Bitcoin experienced a rare two-block reorganization on Monday, with competing blocks at heights 941881 and 941882 briefly splitting the network before Foundry USA Pool’s branch came out on top.
How the reorg unfolded
The event began when multiple miners found valid blocks at nearly the same time, creating a temporary fork.
Foundry mined its own version of block 941881 while AntPool produced a competing block at the same height.
ViaBTC then extended the AntPool branch with block 941882, while Foundry simultaneously built an alternative version of the same block on its own chain.
Foundry ultimately mined seven consecutive blocks on its branch, making it the heaviest chain by cumulative proof of work.

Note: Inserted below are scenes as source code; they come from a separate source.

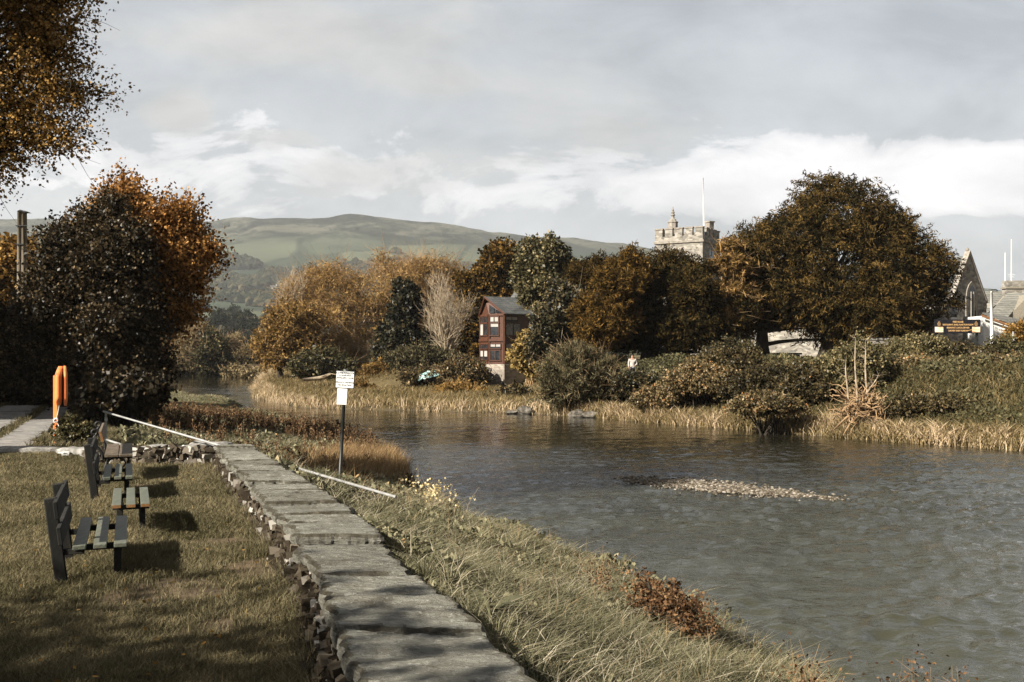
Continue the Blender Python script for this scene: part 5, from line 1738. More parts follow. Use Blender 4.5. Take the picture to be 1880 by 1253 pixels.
# --- lamp post, signboard, marker pole
D = 62
lp = thing('lamp_post', 'tall white lamp post standing in the hedge right of the signboard', 'lamp post', W(1821.5, 652, D))
MB().tube([W(1822, 665, D), W(1821.5, 640, D), W(1820, 537, D)], [.12, .115, .08], 12).build('post', M_WHITE, lp, smooth=True)
MB().tube([W(1820, 537, D), W(1822, 534.5, D - .2), W(1826, 533.5, D - .4)], [.05, .045, .04], 8).build('arm', M_WHITE, lp, smooth=True)
MB().box(W(1826, 533.3, D - .4), (.36, .6, .13), rotz(-.6), taper=.7).build('lamp_head', M_BLACK, lp, bevel=.03)
mp_ = MB().tube([W(1861, 660, 58), W(1860.5, 609, 58)], [.07, .06], 10).build('marker_pole', M_WHITE, at=W(1861, 660, 58), smooth=True)
tag(mp_, 'short white pole in the hedge at the right edge', 'pole')
D = 60
sb = thing('pub_signboard', 'black pub signboard with gold lettering above the hedge', 'sign', W(1758, 650, D))
M_GOLDT = mat_noise('gold_lettering', [(.3, (.46, .27, .10)), (.7, (.60, .38, .17))], 4, .6, 0)
M_NAVY = mat_noise('black_board', [(.3, (.006, .006, .008)), (.7, (.016, .015, .02))], 3, .45, .1, .003)
a, c = W(1715.5, 587, D), W(1800, 612.5, D)
cen = (a + c) / 2
bd = MB().box(cen, (c[0] - a[0], .09, a[2] - c[2])).build('board', M_NAVY, sb, bevel=.01)
for px_ in (1722, 1795):
    MB().box((W(px_, 0, D)[0], D + .1, W(0, 625, D)[2]), (.12, .1, 1.9)).build('post', M_BLACK, sb)
loc0 = cen - wloc(bd)
for s, dz, sz_ in (('FREE HOUSE', .27, .15), ('RESTAURANT, BARS, FUNCTION ROOM', .10, .135), ('BREAKFAST, LUNCH, DINNER', -.08, .135), ('CARVERY EVERY SUNDAY', -.26, .135)):
    o = text(s, sz_, M_GOLDT, bd, tuple(loc0 + np.array([.02, -.052, dz])), (R(90), 0, 0))
    o.data.space_character = .92; o.scale = (.82, 1, 1); o.data.offset = .003
M_PIC = mat_noise('food_photo', [(.35, (.55, .28, .12)), (.5, (.75, .55, .36)), (.62, (.8, .72, .62))], 2.5, .6, 0, stretch=(1, 1, 4))
for px_, pw in ((1723.5, 15), (1791.5, 14.5)):
    q = W(px_, 605.5, D); q[1] = D - .055
    MB().box(q, (pw / F * D, .02, 9.8 / F * D)).build('picture_panel', M_PIC, bd)
MB().tube([W(1790, 604, D - .06), W(1776, 608, D - .06)], [.02, .012], 5).build('flourish', M_GOLDT, bd)
for px_ in (1723.5, 1791.5):
    mbq = MB()
    for k, w_ in enumerate((.06, .14, .2, .2, .16)):
        q = W(px_, 590.5 + k * 1.9, D); q[1] = D - .052
        mbq.box(q, (w_, .012, .022))
    mbq.build('crest', M_GOLDT, bd)
nb = thing('notice_board', 'small white notice on a short post in the hedge under the signboard', 'sign', W(1797, 660, 55))
MB().box(W(1797, 648, 55), (.27, .03, .24)).build('plate', M_WHITE, nb)
MB().tube([W(1797, 668, 55.05), W(1797, 645, 55.05)], [.03, .03], 6).build('post', M_BLACK, nb)

# --- fence, stake and turquoise sheet beside the house
pf = thing('picket_fence', 'pale low picket fence on the bank left of the wooden house', 'fence', W(810, 668, 99))
mb = MB()
for k in range(22):
    q = W(786 + k * 3, 667, 99); mb.box(q, (.07, .03, .62))
mb.build('pickets', M_RENDER, pf)
mb = MB()
for py in (664.5, 670): mb.box((W(818, py, 99)[0], 99.05, W(0, py, 99)[2]), (3.7, .05, .07))
for px_ in (786, 849): mb.box(W(px_, 672, 99.1), (.12, .12, 1.3))
mb.build('rails', M_RENDER, pf)
o = MB().tube([W(878.5, 704, 93.2), W(877.5, 658, 93.2)], [.08, .075], 8).build('wooden_stake', M_BARK, at=W(878, 704, 93.2))
tag(o, 'dark upright stake at the left corner of the stone house base', 'post')
M_TURQ = mat_noise('turquoise_plastic', [(.35, (.16, .36, .36)), (.55, (.34, .52, .50)), (.72, (.72, .74, .70))], 1.6, .45, .3, .05)
rng = rs(21)
n_ = 18; V = []
for j in range(n_ + 1):
    for i in range(n_ + 1):
        s, t = i / n_, j / n_
        q = W(768 + 39 * s, 698 - 9 * s - 12 * t * (1 - .3 * abs(2 * s - 1) ** 2), 91.5 + t * 1.2)
        q = q + np.array([.1, .18, .13]) * np.array([mnoise.noise((s * 6, t * 6, 1)), mnoise.noise((s * 7, t * 5, 4)), mnoise.noise((s * 8, t * 8, 9))])
        V.append(q)
k = n_ + 1
o = MB().add(V, [(j * k + i, j * k + i + 1, j * k + i + k + 1, j * k + i + k) for j in range(n_) for i in range(n_)]).build('plastic_sheet', M_TURQ, at=W(788, 690, 91.5), smooth=False)
so_ = o.modifiers.new('Solid', 'SOLIDIFY'); so_.thickness = .03
tag(o, 'crumpled turquoise plastic sheet lying in the brambles left of the house', 'sheet')

# --- person under the yews
for Dp in np.arange(56, 82, .25):
    if h1((1161 - 940) / F * Dp, Dp) >= .35: break
pp_ = np.array([(1161 - 940) / F * Dp, Dp, 0]); pp_[2] = h1(pp_[0], pp_[1])
M_SKIN = mat_noise('skin', [(.3, (.30, .17, .11)), (.7, (.38, .22, .15))], 5, .6, 0)
M_JACK = mat_noise('white_jacket', [(.3, (.34, .325, .30)), (.7, (.44, .42, .39))], 5, .85, .4, .02)
M_TROU = mat_noise('dark_trousers', [(.3, (.012, .012, .014)), (.7, (.03, .03, .034))], 6, .9, .3, .01)
M_HAIR = mat_noise('dark_hair', [(.3, (.012, .009, .007)), (.7, (.03, .022, .016))], 20, .7, .3, .01)
per = thing('person', 'person in a white jacket and dark trousers, hand on hip, under the dark yew', 'person', pp_)


def skin(name, joints, edges, rad, mat, root=0):
    me = bpy.data.meshes.new(name)
    me.from_pydata([tuple(j) for j in joints], edges, [])
    o = bpy.data.objects.new(name, me); COL.objects.link(o); o.parent = per
    md = o.modifiers.new('Skin', 'SKIN')
    for i, v in enumerate(me.skin_vertices[0].data):
        v.radius = (rad[i], rad[i] * .85); v.use_root = i == root
    sbd = o.modifiers.new('Sub', 'SUBSURF'); sbd.levels = 2; sbd.render_levels = 2
    me.materials.append(mat)
    return o


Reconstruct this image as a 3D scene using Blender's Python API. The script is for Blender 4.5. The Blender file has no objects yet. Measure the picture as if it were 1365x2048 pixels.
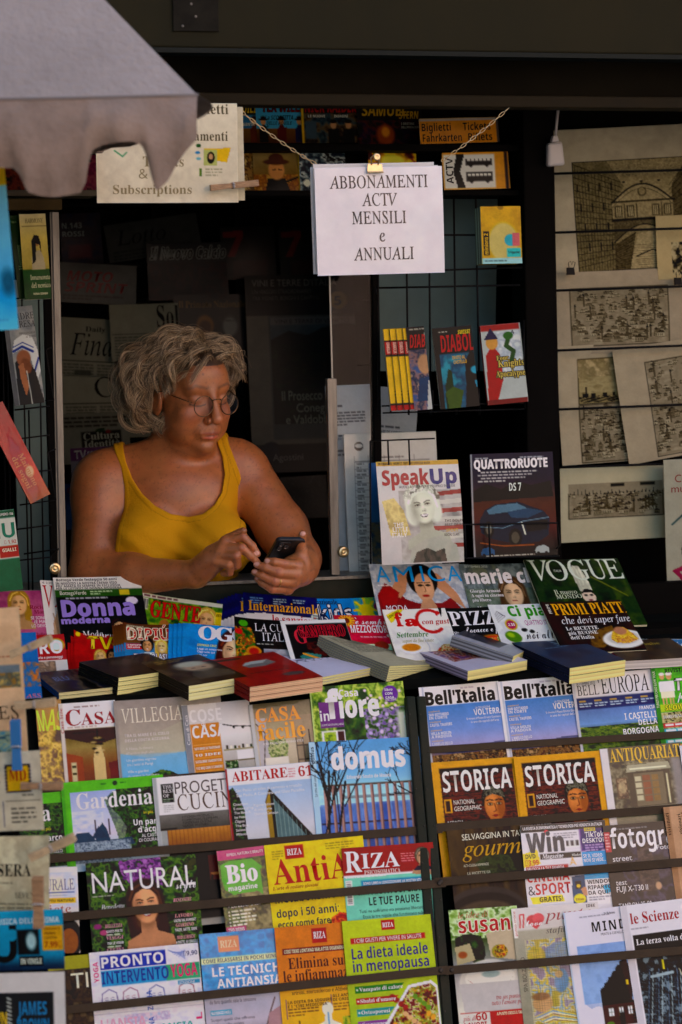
import bpy, bmesh, math, random, zlib, base64
import numpy as np
from mathutils import Vector, Matrix
random.seed(7); RNG = np.random.default_rng(7)
R = math.radians
S = bpy.context.scene
COL = S.collection

# ------------------------------------------------------------ camera
YAW, PITCH, ROLL, FOC = R(15), R(4.48), R(0.9), 4835.6
CAM = Vector((-5.2*math.sin(YAW), -5.2*math.cos(YAW), 1.6))
FWD = Vector((math.sin(YAW)*math.cos(PITCH), math.cos(YAW)*math.cos(PITCH), -math.sin(PITCH)))
R0 = Vector((math.cos(YAW), -math.sin(YAW), 0)); U0 = R0.cross(FWD)
RGT = R0*math.cos(ROLL) - U0*math.sin(ROLL); UPV = U0*math.cos(ROLL) + R0*math.sin(ROLL)
cd = bpy.data.cameras.new('camera'); cam = bpy.data.objects.new('camera', cd); COL.objects.link(cam)
m = Matrix.Identity(4)
for i in range(3):
 m[i][0], m[i][1], m[i][2], m[i][3] = RGT[i], UPV[i], -FWD[i], CAM[i]
cam.matrix_world = m
cd.sensor_fit = 'VERTICAL'; cd.sensor_height = 36; cd.sensor_width = 24; cd.lens = 85
cd.clip_start = .1; cd.clip_end = 400
cd.dof.use_dof = True; cd.dof.focus_distance = 5.45; cd.dof.aperture_fstop = 3.5
S.camera = cam

# ------------------------------------------------------------ light
W = bpy.data.worlds.new('World'); S.world = W; W.use_nodes = True
nt = W.node_tree; bgn = nt.nodes['Background']
sky = nt.nodes.new('ShaderNodeTexSky'); sky.sky_type = 'NISHITA'; sky.sun_disc = False
SUN_EL, SUN_AZ = R(38), R(25)          # the sun stands behind the kiosk: the stall is in open shade
sky.sun_elevation = SUN_EL; sky.sun_rotation = SUN_AZ; sky.dust_density = 3.0; sky.ozone_density = 1.0
nt.links.new(sky.outputs[0], bgn.inputs[0]); bgn.inputs[1].default_value = .12
sl = bpy.data.lights.new('sun', 'SUN'); sl.energy = 5.0; sl.angle = R(.5); sl.color = (1, .90, .78)
so = bpy.data.objects.new('sun', sl); COL.objects.link(so)
sd = Vector((math.sin(SUN_AZ)*math.cos(SUN_EL), math.cos(SUN_AZ)*math.cos(SUN_EL), math.sin(SUN_EL)))
so.rotation_euler = sd.to_track_quat('Z', 'Y').to_euler(); so.location = sd*30
S.view_settings.view_transform = 'Standard'; S.view_settings.look = 'None'
S.view_settings.exposure = 1.9; S.view_settings.gamma = 1
S.cycles.max_bounces = 7; S.cycles.diffuse_bounces = 4; S.cycles.glossy_bounces = 3; S.cycles.transmission_bounces = 5; S.cycles.transparent_max_bounces = 12
S.cycles.sample_clamp_indirect = 4; S.cycles.caustics_reflective = False; S.cycles.caustics_refractive = False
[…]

As a result, the blocks mined by AntPool and ViaBTC became stale — valid blocks that fell outside Bitcoin’s canonical ledger, meaning those miners received no rewards for them.
Pool size and hashrate
Foundry’s dominance in network hashrate likely influenced the outcome.
Foundry USA Pool controls roughly 32.2% of Bitcoin’s hashrate, compared with 15.7% for AntPool and 7.2% for ViaBTC.
Bitcoin developer “b10c” noted that a pool’s chance of finding the next block is proportional to its share of total hashrate, meaning larger pools have a natural statistical edge during short-lived forks.
What happened to the displaced transactions
Transactions included in the stale blocks were not lost.
They either already existed in the winning chain or returned to the mempool for possible inclusion in later blocks.
The episode reflects Bitcoin’s consensus rules operating as designed — nodes reorganized to the heavier chain, restoring a single canonical history.
While single-block reorganizations occur occasionally, a two-block event is less common but still a known outcome of near-simultaneous block discovery and ordinary network propagation.